With Obama’s help, party resolves itself

DENVER – It was coming to an end in an Irish bar, only it wouldn’t actually end there. It would in another bar, a few blocks removed.

Two bars separated by one speech.

"It should be a walkover, of course," said U.S. Rep. Donald Payne (D-Newark). "These guys – Obama and McCain – are neck and neck. I think it’s perhaps the trepidation about race that makes it that way, but we'll see."

In a few hours, Sen. Barack Obama (D-Ill.) would take the stage and accept his party’s nomination.

Payne, and his elder brother former Assemblyman Bill Payne, mingled among a respectably large crowd of guests in this, the last big, pre-Obama speech bash in downtown Denver at the Celtic Tavern, thrown by U.S. Rep. Frank Pallone (D-Long Branch) and U.S. Rep. Bill Pascrell (D-Paterson).

The Celtic Tavern is located near the light rail line, and soon the delegates and superdelegates and other guests would pile aboard and head out to Invesco Field to see and hear Obama.

In the meantime, the hosts brought Speaker Joe Cryan up onto the stage with the folk band to take a bow. Just as they were stepping over the microphone cords and getting ready to launch into the Irish songs, the bar door swung open and Jersey City Mayor Jerramiah Healy walked in, prompting Pascrell to make a special introduction.

It almost looked staged, as if a staffer had sent Healy a text message. Healy's a good Irish tenor with a rich, well-modulated voice.

But the mayor’s stride-in would astoundingly prove a premature entrance to the main event, for on this afternoon, Sen. Robert Menendez (D-Union City) went to the front of the room.

There were some guffaws and wild hand claps among the younger set. Was this a joke? How could Menendez of all people deliver on an Irish folk song? But the laughter died a fast death under some hard stares.

"Have you ever heard him sing 'Tora Lora Lora'?" asked Jeff Carroll. "He's very good."

There were some other bar testimonials to Menendez's Irish improv, and soon Menendez began, singing in a gentle – it would be such a cliche to say it, but it was true – lilting voice.

He brought the house down.

Whether it was exhaustion or karma that made them so, the partygoers here appeared all of a piece within the New Jersey Democratic Party galaxy, giving it up for the Cuban-American interpreter of Irish folk music.

"Let’s talk after the Republican Convention," Sen.
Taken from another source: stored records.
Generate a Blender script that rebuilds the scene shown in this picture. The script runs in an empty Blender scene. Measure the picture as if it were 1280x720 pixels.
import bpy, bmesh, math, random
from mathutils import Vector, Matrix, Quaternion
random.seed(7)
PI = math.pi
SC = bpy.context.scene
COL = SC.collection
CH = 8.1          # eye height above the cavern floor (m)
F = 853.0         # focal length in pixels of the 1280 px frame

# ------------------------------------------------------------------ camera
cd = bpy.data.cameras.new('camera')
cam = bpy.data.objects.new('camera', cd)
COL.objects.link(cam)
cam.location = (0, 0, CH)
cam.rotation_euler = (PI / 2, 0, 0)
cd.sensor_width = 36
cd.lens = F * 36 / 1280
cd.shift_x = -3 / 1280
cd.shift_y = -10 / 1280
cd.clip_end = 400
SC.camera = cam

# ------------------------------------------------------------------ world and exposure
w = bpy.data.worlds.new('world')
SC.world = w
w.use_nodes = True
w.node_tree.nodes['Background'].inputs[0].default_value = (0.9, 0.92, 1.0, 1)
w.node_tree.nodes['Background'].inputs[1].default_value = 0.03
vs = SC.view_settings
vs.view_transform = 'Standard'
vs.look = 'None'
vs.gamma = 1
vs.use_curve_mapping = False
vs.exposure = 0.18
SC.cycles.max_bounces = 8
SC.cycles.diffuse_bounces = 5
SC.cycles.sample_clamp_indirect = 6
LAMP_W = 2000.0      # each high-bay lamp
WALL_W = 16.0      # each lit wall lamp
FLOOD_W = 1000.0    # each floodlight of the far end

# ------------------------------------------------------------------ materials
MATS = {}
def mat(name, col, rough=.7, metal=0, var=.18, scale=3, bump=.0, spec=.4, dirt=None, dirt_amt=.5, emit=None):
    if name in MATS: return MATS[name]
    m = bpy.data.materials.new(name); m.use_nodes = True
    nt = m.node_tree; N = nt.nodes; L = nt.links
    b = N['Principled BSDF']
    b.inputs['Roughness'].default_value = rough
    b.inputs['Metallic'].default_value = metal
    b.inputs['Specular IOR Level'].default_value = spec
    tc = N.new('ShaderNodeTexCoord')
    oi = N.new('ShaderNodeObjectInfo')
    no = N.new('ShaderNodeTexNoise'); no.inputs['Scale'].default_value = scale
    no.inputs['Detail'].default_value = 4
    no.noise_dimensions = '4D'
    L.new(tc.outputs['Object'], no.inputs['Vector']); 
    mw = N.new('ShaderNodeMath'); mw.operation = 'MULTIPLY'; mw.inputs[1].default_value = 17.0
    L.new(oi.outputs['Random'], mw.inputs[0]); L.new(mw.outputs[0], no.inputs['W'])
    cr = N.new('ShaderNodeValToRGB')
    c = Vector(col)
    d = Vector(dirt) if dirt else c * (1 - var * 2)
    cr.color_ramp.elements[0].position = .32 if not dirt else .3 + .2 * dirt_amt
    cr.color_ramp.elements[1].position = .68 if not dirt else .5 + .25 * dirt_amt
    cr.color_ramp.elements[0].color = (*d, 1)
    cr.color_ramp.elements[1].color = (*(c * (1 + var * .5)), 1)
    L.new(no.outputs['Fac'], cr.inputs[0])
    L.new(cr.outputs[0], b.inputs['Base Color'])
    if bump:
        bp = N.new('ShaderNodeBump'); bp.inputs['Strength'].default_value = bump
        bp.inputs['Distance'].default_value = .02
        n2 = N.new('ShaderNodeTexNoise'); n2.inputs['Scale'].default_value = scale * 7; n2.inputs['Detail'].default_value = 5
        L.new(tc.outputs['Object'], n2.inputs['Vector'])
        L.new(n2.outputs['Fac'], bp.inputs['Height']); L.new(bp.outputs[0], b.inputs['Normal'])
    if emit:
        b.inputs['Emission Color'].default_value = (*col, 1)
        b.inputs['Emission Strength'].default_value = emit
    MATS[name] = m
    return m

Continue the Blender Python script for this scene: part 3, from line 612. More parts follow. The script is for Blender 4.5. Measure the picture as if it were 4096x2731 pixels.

Frank Lautenberg (D-Cliffside Park) would say later in the evening, after Obama’s speech. "What I want to do is ask you to compare their convention and their delegates, with ours and our great diversity."

Assembly Majority Leader Bonnie Watson Coleman (D-Ewing) made the same point on the same day.

"You’ll see a huge contrast with the conventions," she said. "What you’ll see with the Republicans is a convention with no diversity."

The labyrinth of emotion – not invented by the press to break the tedium of tear-jerker speeches, but a real function of many disappointed Sen. Hillary Clinton (D-NY) supporters still clinging to her candidacy – needed to end on an upswing, releasing the delegates back to their states on a wave of energy.

The intra-party forces were coming together at the Celtic Tavern, epitomized perhaps by Mark Alexander, senior advisor to the Obama campaign, socializing amiably with Clinton fundraiser Caren Turner.

"We’re working on her," he said of Turner

Pallone agreed that conventions are theater, whose success is built on a simple dynamic of conflict-resolution.

"We’re ending unified," he said at his party, and if the Democratic Party is many things, a conglomerate of seemingly contradictory strains, and the dominant political force in the vastly diverse State of New Jersey, the thought here was that it finally can’t survive without the drama.

At Corzine’s post-convention party where the eight-man soul band laid down some bass-heavy funk, Bill Payne and Sen. Teresa Ruiz (D-Essex) boogied on a dance floor where the 84-year old Lautenberg pushed the crowd back with herky-jerky dance moves, and grassroots Obama supporters grooved with old machine Democrats.

"It was a homerun," Congressman Payne said of Obama’s speech. "Just an absolute homerun. It was dead-on right."

"He took the fight to McCain and we needed that," said West New York Mayor Sal Vega. "We needed him to go in there and make this a fight and he did that and unified the party."

Heading back to New Jersey for his own fight in the 3rd Congressional District, state Sen. John Adler (D-Camden), an Obama supporter from the beginning, said, "We're going to keep fighting. This was a great night, and Sen. Obama delivered an outstanding speech."

Floating everywhere among his guests was Gov. Jon Corzine, leader of what had looked like a fragmented delegation coming in here, who took to the dance floor with abandon.